"Spécial Solidarité Japon" にて |
今日は午前中に用事を済ました後、届いたばかりの本とともにカフェで時間を過ごす。もうひと月ほど前になるが、仕事の中で推論を続けていくと、ひとまずあるところに辿り着いた。その後調べているうちに、そのこととどこかで通じるような言葉を40年ほど前に残している人がいることがわかった。その意味するところを知りたくなり注文した本になる。早速読み始めたが、面白いだけではなく、求めているところまで近い印象がある。イントロにこんな言葉あった。
「探検家は探検が終わるまで何を探しているのかわからない。...科学者や芸術家の場合も心の深いところが本人の課題に関係する経験や思索へと間違いなく導いている。その導きは、科学者が自らの目的を意識するずっと前から行われているようである。しかし、それがどのようにして起こるのかはわからない」
夕方、パリ商工会議所に向かう。

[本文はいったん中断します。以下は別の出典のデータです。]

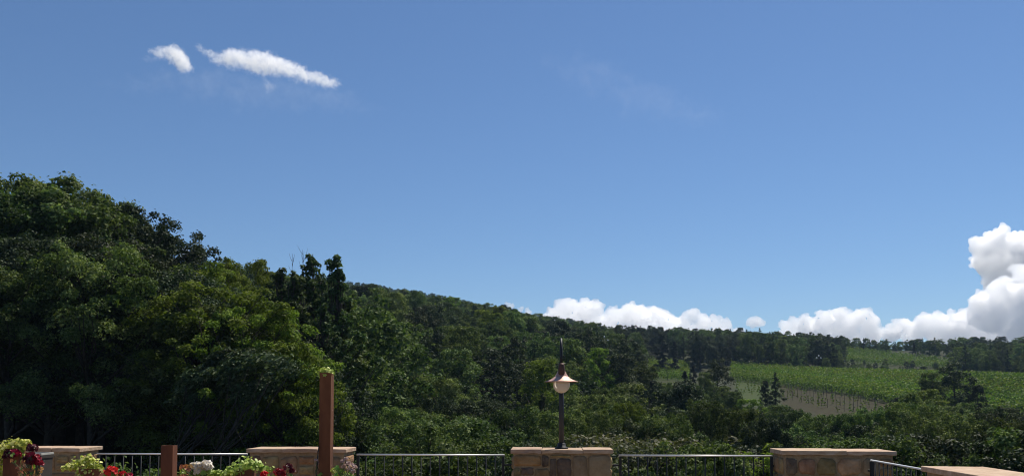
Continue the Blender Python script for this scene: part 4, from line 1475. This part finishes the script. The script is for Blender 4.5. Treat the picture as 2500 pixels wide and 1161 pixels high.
geranium((840, 1172), [(845, 1119, 5, 'pink'), (850, 1130, 7, 'pink'), (858, 1135, 8, 'pink'), (865, 1140, 7, 'pink'), (840, 1138, 6, 'pink'), (852, 1146, 8, 'pink'), (862, 1150, 7, 'pink'), (836, 1125, 4, 'pink')],
         [(818, 1143, 15, 'gerleaf'), (826, 1147, 12, 'gerleaf')] + many(815, 862, 1150, 1170, 14, 10, 15, ['gerleaf'], 10), 'dusty pink flowering plant at the foot of the tall rust column', 706, Y=YC - .08, fsize=.018, nflo=40, name='pink_flower_plant')
geranium((775, 1172), [(772, 1122, 3.5, 'pink'), (776, 1128, 3.5, 'pink'), (774, 1134, 3, 'pink')], many(765, 785, 1150, 1172, 4, 8, 12, ['gerleaf'], 12),
         'thin sprig of small pale flowers left of the tall rust column', 707, Y=YC - .02, fsize=.014, name='pink_flower_plant')

# irrigation tube climbing beside the tall column
p0, p1, p2 = at_y(778.5, 1087, YC - .01), at_y(775, 1118, YC - .01), at_y(772.5, 1180, YC - .01)
V, Fc = tube_geo([p0, p1, p2, Vector((p2.x - .01, p2.y, 0.0))], .0035, 8)
tag(link('watering_tube', mesh_pydata('watering_tube', V, Fc, M['rubber'], True)), 'thin black watering tube leaning against the tall rust column', 'tube')

# ------------------------------------------------------------------ clouds
def vol_mat(name, dens, noise=None, aniso=.6):
    m, n, L = new_mat(name)
    out = n.new('ShaderNodeOutputMaterial')
    v = n.new('ShaderNodeVolumeScatter')
    v.inputs['Color'].default_value = (.997, .997, .997, 1)
    v.inputs['Density'].default_value = dens
    v.inputs['Anisotropy'].default_value = aniso
    L.new(v.outputs[0], out.inputs['Volume'])
    if noise:
        noise(n, L, v)
    return m


m, n, L = new_mat('cumulus_cloud')
out = n.new('ShaderNodeOutputMaterial')
df, tr = n.new('ShaderNodeBsdfDiffuse'), n.new('ShaderNodeBsdfTranslucent')
df.inputs[0].default_value = tr.inputs[0].default_value = (.985, .985, .985, 1)
mx = n.new('ShaderNodeMixShader')
mx.inputs[0].default_value = .68
L.new(df.outputs[0], mx.inputs[1])
L.new(tr.outputs[0], mx.inputs[2])
L.new(mx.outputs[0], out.inputs[0])
M['cumulus'] = vol_mat('cumulus_vapour', .028, None, .72)
DC = 6000.0
PXM = DC / F
cl_tex = bpy.data.textures.new('cauliflower', 'CLOUDS')
cl_tex.noise_scale, cl_tex.noise_depth = 95, 6
cl_tex3 = bpy.data.textures.new('tatters', 'CLOUDS')
cl_tex3.noise_scale, cl_tex3.noise_depth = 26, 4
cl_tex2 = bpy.data.textures.new('billows', 'VORONOI')
cl_tex2.noise_scale = 58


def cumulus(blobs, label, seed, voxel=5.5, lumps=11, DC=6000.0):
    """blobs: photograph column, row and radius (px) of the main billows; smaller billows grow on each of them."""
    r_ = random.Random(seed)
    PXM = DC / F
    bm = bmesh.new()
    org = at_d(blobs[0][0], blobs[0][1], DC)

    def ball(c, rad, sub):
        bmesh.ops.create_icosphere(bm, subdivisions=sub, radius=rad, matrix=Matrix.Translation(c))

    for u, row, rp in blobs:
        dd_ = DC + r_.uniform(-1, 1) * rp * PXM * .5
        c = at_d(u, row, dd_) - org
        rad = rp * PXM
        ball(c, rad, 3)
        for _ in range(lumps):
            v = Vector((r_.gauss(0, 1), r_.gauss(0, 1), r_.gauss(0.35, .8))).normalized()
            r2 = rad * r_.uniform(.28, .52)
            c2 = c + v * rad * .86
            ball(c2, r2, 2)
            if r2 > 26:
                for _ in range(3):
                    v2 = (v + Vector((r_.gauss(0, .7), r_.gauss(0, .7), r_.gauss(.1, .6)))).normalized()
                    ball(c2 + v2 * r2 * .88, r2 * r_.uniform(.28, .5), 2)
    me = bpy.data.meshes.new('cumulus_raw')
    bm.to_mesh(me)
    bm.free()
    o = link('cumulus_cloud', me, None, tuple(org))
    a = o.modifiers.new('r', 'REMESH')
    a.mode, a.voxel_size = 'VOXEL', voxel
    b = o.modifiers.new('d', 'DISPLACE')
    b.texture, b.strength, b.mid_level, b.texture_coords = cl_tex, 60, .5, 'GLOBAL'
    b = o.modifiers.new('e', 'DISPLACE')
    b.texture, b.strength, b.mid_level, b.texture_coords = cl_tex2, -10, .4, 'GLOBAL'
    b = o.modifiers.new('f', 'DISPLACE')
    b.texture, b.strength, b.mid_level, b.texture_coords = cl_tex3, 18, .5, 'GLOBAL'
    dg = bpy.context.evaluated_depsgraph_get()
    me2 = bpy.data.meshes.new_from_object(o.evaluated_get(dg))
    o.modifiers.clear()
    o.data = me2
    me2.name = 'cumulus_cloud'
    me2.materials.clear()
    me2.materials.append(M['cumulus'])
    me2.polygons.foreach_set('use_smooth', [True] * len(me2.polygons))
    tag(o, label, 'cloud', 'cumulus clouds behind the ridge')
    return o


cumulus([(1385, 752, 26), (1360, 775, 30), (1420, 770, 34), (1448, 757, 22), (1395, 800, 42), (1455, 790, 30), (1330, 795, 26), (1300, 790, 22)], 'white billowing cloud with the tallest heap above the ridge, above the lamp', 801)
cumulus([(1540, 752, 15), (1510, 778, 28), (1550, 780, 36), (1600, 775, 28), (1630, 790, 28), (1490, 800, 26), (1570, 815, 44), (1525, 815, 40), (1610, 815, 36)], 'broad white cloud right of the tallest heap, with one small peak', 802)
cumulus([(1688, 772, 18), (1672, 790, 20), (1715, 790, 22), (1745, 790, 18), (1775, 795, 16), (1700, 812, 28), (1760, 815, 26), (1800, 812, 16), (1660, 810, 24)], 'low white cloud tapering to a point beside the small lone puff', 803)
cumulus([(1846, 784, 14), (1838, 786, 12), (1854, 786, 11)], 'small lone white puff in the gap between the clouds', 804, voxel=5)
cumulus([(1965, 780, 16), (1940, 795, 20), (1915, 795, 14), (2010, 785, 26), (2050, 775, 24), (2110, 772, 22), (2085, 785, 26), (2130, 785, 18), (1985, 805, 30), (2060, 812, 36), (2125, 812, 30), (1930, 815, 22)], 'long white cloud bank rising above the trees right of the lone puff', 805)
cumulus([(2205, 795, 20), (2180, 805, 18), (2255, 790, 26), (2290, 785, 22), (2330, 785, 26), (2230, 812, 26), (2300, 815, 36), (2370, 800, 40), (2170, 818, 20), (2420, 815, 40)], 'grey-based cloud bank low over the right-hand trees', 806, DC=6900.0)
cumulus([(2400, 745, 34), (2440, 715, 32), (2470, 740, 46), (2510, 700, 44), (2420, 775, 38), (2490, 790, 50), (2560, 740, 60), (2380, 770, 22)], 'large bright cumulus heap at the right edge beneath the cloud tower', 807, DC=5800.0)
cumulus([(2384, 594, 16), (2400, 612, 26), (2440, 574, 20), (2450, 560, 14), (2430, 600, 32), (2470, 600, 30), (2500, 590, 28), (2425, 645, 40), (2470, 650, 46), (2520, 630, 50), (2385, 640, 12), (2440, 690, 36), (2540, 590, 40)], 'tall shadowed cloud tower at the right edge', 808, voxel=7.5, DC=8200.0)
cumulus([(1236, 742, 9), (1246, 748, 8)], 'tiny white cloud scrap peeping over the ridge left of the lamp', 809, voxel=4)
cumulus([(1270, 755, 8), (1290, 762, 10)], 'thin white cloud scrap resting on the ridge slope', 810, voxel=4)
cumulus([(452, 615, 12), (446, 622, 11)], 'white cloud scrap peeping out beside the spiky dark skyline tree', 811, voxel=4)


def curve_cloud(name, pts, r0_, r1_, dens, soft, warp, nscale, label, lower=.3, depth_=45.0, DW=4000.0):
    """A thin cloud body: pts are (column, row, half thickness px); density follows that band, torn by noise."""
    k = DW / F
    ua, ub = pts[0][0] - 14, pts[-1][0] + 14
    rc_, hz = (r0_ + r1_) / 2, (r1_ - r0_) / 2
    sx_, sz_ = (ub - ua) / 2 * k, hz * k

    def shade(n, L, v):
        def math_(op, a, b=None, c=None):
            q_ = n.new('ShaderNodeMath')
            q_.operation = op
            for i_, x in enumerate((a, b, c)):
                if x is None:
                    continue
                if isinstance(x, (int, float)):
                    q_.inputs[i_].default_value = x
                else:
                    L.new(x, q_.inputs[i_])
            return q_.outputs[0]
        tc = n.new('ShaderNodeTexCoord')
        sc = n.new('ShaderNodeVectorMath')
        sc.operation = 'MULTIPLY'
        L.new(tc.outputs['Object'], sc.inputs[0])
        sc.inputs[1].default_value = (sx_, depth_, sz_)
        wv = []
        pos = sc.outputs[0]
        for sc_, am in ((nscale * .8, warp * 1.8), (nscale * 2.3, warp * 1.9), (nscale * 6.5, warp * 1.15)):
            nz = n.new('ShaderNodeTexNoise')
            nz.inputs['Scale'].default_value = sc_
            nz.inputs['Detail'].default_value = 6
            nz.inputs['Roughness'].default_value = .6
            L.new(sc.outputs[0], nz.inputs['Vector'])
            sb = n.new('ShaderNodeVectorMath')
            sb.operation = 'SUBTRACT'
            L.new(nz.outputs['Color'], sb.inputs[0])
            sb.inputs[1].default_value = (.5, .5, .5)
            ma = n.new('ShaderNodeVectorMath')
            ma.operation = 'MULTIPLY_ADD'
            L.new(sb.outputs[0], ma.inputs[0])
            ma.inputs[1].default_value = (am, am * .4, am)
            L.new(pos, ma.inputs[2])
            pos = ma.outputs[0]
        sp = n.new('ShaderNodeSeparateXYZ')
        L.new(pos, sp.inputs[0])
        xn = math_('MULTIPLY_ADD', sp.outputs[0], .5 / sx_, .5)

        def fcurve(vals):
            fc = n.new('ShaderNodeFloatCurve')
            c = fc.mapping.curves[0]
            while len(c.points) < len(vals):
                c.points.new(.5, .5)
            for q_, (x, y) in zip(c.points, vals):
                q_.location = (x, y)
                q_.handle_type = 'AUTO_CLAMPED'
            fc.mapping.update()
            L.new(xn, fc.inputs['Value'])
            return fc.outputs[0]
        zc = fcurve([((u - ua) / (ub - ua), (rc_ - r + hz) / (2 * hz)) for u, r, t in pts])
        th = fcurve([(0, 0)] + [((u - ua) / (ub - ua), t / 50) for u, r, t in pts] + [(1, 0)])
        zc_m = math_('MULTIPLY_ADD', zc, 2 * sz_, -sz_)
        th_m = math_('MULTIPLY', th, 50 * k)
        dz = math_('SUBTRACT', sp.outputs[2], zc_m)
        below = math_('MAXIMUM', math_('MULTIPLY', dz, -lower * 2), 0)
        up = math_('MAXIMUM', dz, 0)
        yy = math_('MULTIPLY', math_('ABSOLUTE', sp.outputs[1]), .5)
        dist = math_('ADD', math_('ADD', below, up), yy)
        val = math_('SUBTRACT', th_m, dist)
        mr = n.new('ShaderNodeMapRange')
        mr.interpolation_type = 'SMOOTHSTEP'
        mr.inputs[1].default_value, mr.inputs[2].default_value = 0, soft
        mr.inputs[3].default_value, mr.inputs[4].default_value = 0, dens
        L.new(val, mr.inputs[0])
        n2 = n.new('ShaderNodeTexNoise')
        n2.inputs['Scale'].default_value = nscale * 1.7
        n2.inputs['Detail'].default_value = 7
        n2.inputs['Roughness'].default_value = .66
        L.new(sc.outputs[0], n2.inputs['Vector'])
        m2 = n.new('ShaderNodeMapRange')
        m2.inputs[1].default_value, m2.inputs[2].default_value = .36, .62
        m2.inputs[3].default_value, m2.inputs[4].default_value = .12, 1.25
        L.new(n2.outputs[0], m2.inputs[0])
        L.new(math_('MULTIPLY', mr.outputs[0], m2.outputs[0]), v.inputs['Density'])
    mat = vol_mat(name + '_vapour', .02, shade)
    me = box_mesh('wispy_cloud', -1, 1, -1, 1, -1, 1, mat)
    o = link('wispy_cloud', me, None, tuple(at_d((ua + ub) / 2, rc_, DW)), (0, 0, YAW), (sx_, depth_, sz_))
    tag(o, label, 'cloud', 'wispy clouds high in the blue sky')


curve_cloud('long', [(480, 117, 8), (505, 128, 12), (535, 140, 16), (562, 137, 23), (600, 141, 26), (640, 147, 28), (680, 155, 25), (720, 170, 21), (760, 185, 18), (800, 197, 16), (832, 207, 10)],
            80, 235, .036, 34, 36, .022, 'long white wispy cloud arching across the upper sky')
curve_cloud('torn', [(374, 125, 12), (400, 125, 15), (425, 129, 24), (440, 138, 29), (455, 150, 24), (466, 163, 12)], 85, 190, .036, 32, 32, .026, 'small torn white cloud high up, left of the long wispy one', DW=4200.0)
curve_cloud('scrap', [(346, 144, 5), (362, 142, 9), (380, 146, 6)], 120, 168, .006, 24, 26, .026, 'faint scrap of cloud left of the small torn white cloud')
curve_cloud('tuft', [(640, 192, 8), (650, 200, 14), (658, 210, 15), (668, 208, 10), (676, 212, 5)], 170, 245, .008, 36, 30, .024, 'small faint tuft hanging below the long wispy cloud', DW=4250.0)
curve_cloud('under_veil', [(240, 200, 12), (340, 200, 30), (480, 195, 42), (620, 215, 46), (760, 225, 42), (880, 250, 28), (960, 280, 10)], 90, 350, .0010, 120, 110, .007, 'thin pale veil spread beneath the long wispy cloud', DW=4600.0)
curve_cloud('mid_veil', [(1330, 140, 30), (1440, 170, 48), (1530, 210, 49), (1640, 250, 49), (1760, 290, 30)], 40, 400, .0006, 120, 130, .007, 'very thin pale veil of cloud in the middle of the sky')

# ------------------------------------------------------------------ summer haze over the valley
m, n, L = new_mat('haze_air')
out = n.new('ShaderNodeOutputMaterial')
pv_ = n.new('ShaderNodeVolumePrincipled')
pv_.inputs['Color'].default_value = (.45, .66, 1.0, 1)
pv_.inputs['Density'].default_value = .00012
pv_.inputs['Anisotropy'].default_value = .2
L.new(pv_.outputs[0], out.inputs['Volume'])
o = link('haze', box_mesh('haze', -1700, 1700, -1700, 1700, -14, 156, m))
tag(o, kind='stuff')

ジャック・アタリさんを招いて日仏で今回の災害に遭われた方に向けての連帯を示す会である。お話の中には、わたしがこちらに来る時のキーワードになった "réfléchir"、 "réflexions" が頻繁に顔を出していた。この言葉を 「よく考える」、「熟考する」 と訳しただけではピンとこなかった。しかし、何かを検討し、深める際に、考えを自らのところに向かわせる運動が伴っていなければならないこと(言葉本来の意味の 「反射」 が必須になること)がわかった時、この言葉が身近になると同時に、その運動を意識的にしていなかったことに気付くことになった。
アタリさんは冒頭に、それぞれが今回のことを充分に 「レフレシール」 しなければならないと語った。この大災害、悲劇の拡がりやその意味するところについて。会の性格もあるので、先ず経済的な要素について触れていた。日本は経済的に見て世界で重要な国であり、われわれの友人である。われわれのためにも日本の復興は大切である。さらに、エネルギーの今後、自然と人工との関係、技術とその利用などについて考えなければならない。アタリさんの核エネルギーに対するスタンスは、安全なものでこれからも使用を止めてはならないが、予防措置 (précaution) は厳格に採らなければならないというもの。彼の姿勢は核依存度の高いフランスという国の立場を反映するものなのだろう。日本の予防措置はどうだったのかという点はこれから検証の対象になるはずである。
それからフランスのできることとして、日本における活動を活発化し、できるだけの援助をすること。そして、フランスの日本に対する感謝の気持ちをはっきりした形で示すこと。日本の伝統や日本的な感受性はわれわれ(世界)にとって大切なものである。パンセ(penser)、レフレシール(réfléchir)、イマジネ(imaginer)を通して導き出したものを基に語り、行動しなければならない、と結んでいた。
(2011.1.10-11) ジャック・アタリさんによるジョルダーノ・ブルーノ (I)、(II)
会場のわたしの前の席には、コンサートのためにパリを訪れている佐渡裕さんとステラ・マリスの吉野建さんが。挨拶に立った佐渡さんは、明日シャンゼリゼ劇場であるフランス国立管弦楽団の演奏会では、プログラムの前にバッハのアリアを演奏し、黙とうをする予定であること。ベルリン・フィル、ウイーン・フィルも日本に向けてメッセージを送るため、演奏会を開いてくれること。また、ケルンやデュッセルドルフでもチャリティ・コンサートがあり、今週の土曜にはデュッセルドルフでベートーベンを指揮することになっていることなどを紹介していた。世界中からのメッセージが日本に届くように舞台から頑張りたいと語った時は感極まった様子であった。